Pazartesi akşamı bu ilginç cümleyi kırmızı koltuğa kurulup elindeki çamuru sağa sola sıvayıp duran Doğu Perinçek’ in karşısındaki boş duran süt beyaz koltuğun üzerinde gördüm.
M-Anasol Hükümeti yeni RTÜK yasasını tasarı olarak Meclis gündemine getirdiğinde, tasarıya karşı en büyük tepkiyi gösterenler arasında bende vardım. Gerek Konya’da ki yerel kanallarda, gerekse gazetemdeki köşemde, tasarının yasalaşması halinde olabilecekleri anlattım durdum günlerce.
Yüksek para cezaları ve sunucuya verilebilecek ekrana çıkmama cezaları adeta kabusumuz olmuştu. Ancak şu güne kadar bu cezaların hiç verildiğine şahit olmamıştım. Ta ki pazartesi akşamına kadar.
Star TV de yayınlanan “Kırmızı Koltuk” programında Doğu Perinçek var konuk olarak ve her zamanki üslubuyla herkesi hain ilan ediyor. Ancak karşısında Can Ataklı yok.
Hayret!
Öğrendim ki ceza almış Can bey.
Aslında benzeri bir şaşkınlığı az önce de yaşamıştım.
Televizyon kanallarının en çok izlenilen programları haberleridir.
Star TV de haberlerin yayınlandığı saatlerde dikkat kesilirim.

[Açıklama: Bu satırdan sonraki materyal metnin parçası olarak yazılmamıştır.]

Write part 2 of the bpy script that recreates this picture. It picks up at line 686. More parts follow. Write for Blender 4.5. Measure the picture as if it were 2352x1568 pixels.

Bakacağım ki “bugün Cumhuriyet için ne yapmışlar.” Ama o da ne! Haber saatinde haber yerine bir kız çocuğu oyana bu yana koşuşturup, elini bir o suya daldırıyor, bir bu suya.
Şaşkınlık içerisindeyim. Hemen neler oluyor diye aranıyorum. Sağ alt köşede bir not, “ana haber bültenimiz cezalı olduğundan, RTÜK tarafından hazırlanan bu programı izliyorsunuz.”
Hay aksi, gülsem mi ağlasam mı?
Basının ceza almasına kesinlikle karşıyım. Ancak; basın organlarının sahipleri tarafından tetikçilik ve propaganda aracı olarak kullanılmasına da karşıyım.
Düşünün bir kere; bir adam var. 5 milyar dolar civarında parayı buhar etmiş, yutmuş.
Para kimin?
Ahmet amcanın, Ayşe teyzenin.
Bununla da yetinmemiş, devlete, dolayısı ile millete ait şirketlerin işletim hakkını almış ama oradaki, senin benim paramı kendi çıkarı için, siyasi çalışmalarda harcamış. Sonra da çıkıp “benden korktukları için bu şirketleri elimden aldılar.” diye tepinip durmuş.
Bu kadarla kalsa iyi “yaptım ama bir sorun niye yaptım.'' diyerek “verin geri şirketlerimi görün nasıl ödüyorum paraları” türünde bir tiyatroyu sahneye koymaya başlamış, bakmış ki tık yok. “amanın millet koşun cumhuriyet elden gidiyor” diye sağa sola mesaj yollamiş.
Orhan taşanlar vardı hatırlar mısınız? Bursa valisiyken imam hatipli kızlara kök söktürmüş, “bu kıyafetler laikliğe aykırı.'' deyince, en büyük laik vali ilan edilmişti. Sonradan Bursa’da ayrılınca foyası ortaya çıktı. Usulsüzlükler ve yolsuzluk dosyaları patır patır dökülmüştü arkasından.
O günleri hatırlattı bu iş bana. Hani meşurdur ,Hey millet cambaza bakın! hikayesi.
Cumhuriyeti sahiplenenlere bakınız dostlar.
Adama demezler mi “be kardeşim, bu cumhuriyeti çeteler, hırsızlar, fil dişi kuleleri sakinleri ve geniş hörgüçlü efendiler mi kurdu?
Bu cumhuriyeti Atatürk’le omuz omuza cephede kanını döken milletin dedeleri ve bu milletin iradesi kurdu.
Cumhuriyetimin savunmasını yeri geldiği zaman biz sandıkta, meydanda en alasıyla yaparız.
Ev sahibi biziz. Yavuz hırsızların yaygarasına gerek yok.